Across West Africa and beyond, griots, jeliw, and oral historians have long been the custodians of memory and moral order. They remind us that music and stories are not only for entertainment; they are social records and, at times, justice. When I sing a song my grandmother taught me, I am doing the same work: carrying information and feeling together, making them available to whoever will listen.
At home, songs taught me language the way school taught me grammar. My Grandmother would start a line in Bura, and my small mouth would fill in the rest. I learned words I had never heard in a classroom, and I learned the weight those words could carry. That is common across Africa: music teaches children idioms, history, religious practice, and a sense of belonging. Recent studies that look at oral traditions and indigenous musical practice show how vital this is for cultural continuity, how songs evolve but still hold on to core ideas. When a woman in a compound begins a praise song, she is doing more than praising; she is updating the family ledger, naming virtues and debts, inviting memory back into the room.
In the Bura culture, there are dances and songs for everything. We have the Bansuwe dance at weddings and other ceremonies; there are praise songs and laments that mark the rhythms of life. We do not separate joy and sorrow into different boxes and then go get music; the music is what lets us be both. Sometimes a funeral becomes a long, fierce concert of memory; sometimes a thank-you at a harvest is a quiet line of singing that lasts until the moon comes up. There are even recordings and collections that capture praise singing and the music of our villages, which is another way this work survives beyond a single household.
I lost my grandmother, my last surviving grandparent, in February, and even though I am very familiar with grief, it was and still is one of the most painful experiences of my life. So, when I sing the songs my grandmother taught me now, months after she died, I am doing more than remembering her voice. I am repeating a pedagogy: the sounds teach me how to say things in Bura that I might have lost otherwise. They remind me of where the words live on the body, in the pause before the chorus, in the way the line bends into laughter at the end. They reconnect me to the particular way our people respond to life: with a song that carries both gratitude and grief at once.

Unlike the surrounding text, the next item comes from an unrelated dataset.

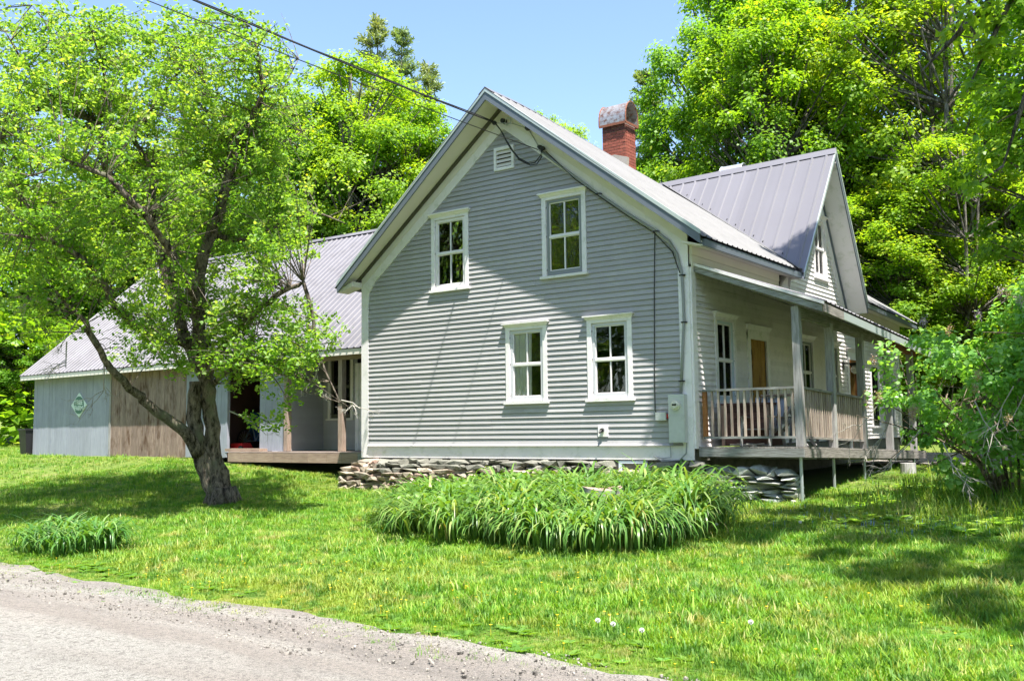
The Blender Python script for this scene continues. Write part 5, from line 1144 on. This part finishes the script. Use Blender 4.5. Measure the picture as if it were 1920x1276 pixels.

There is also something political about this memory work. Naming our music as language and history is a small act of preservation against erasure. Young people move to the city, languages shift, and instruments gather dust. The minute a grandmother’s song stops being sung, a strand of history frays. That is why recording, teaching in schools, and simply singing in living rooms matter. It is not nostalgia only; it is stewardship.
If there is a single thing I have kept in the months since she left, it is this: music does not let us forget ourselves. It holds the shape of the family when we cannot. It translates private grief into public ritual, so the weight is shared. It teaches the next child her mother’s name and the town she came from. It reminds us, again and again, that to be African is often to respond first with a song.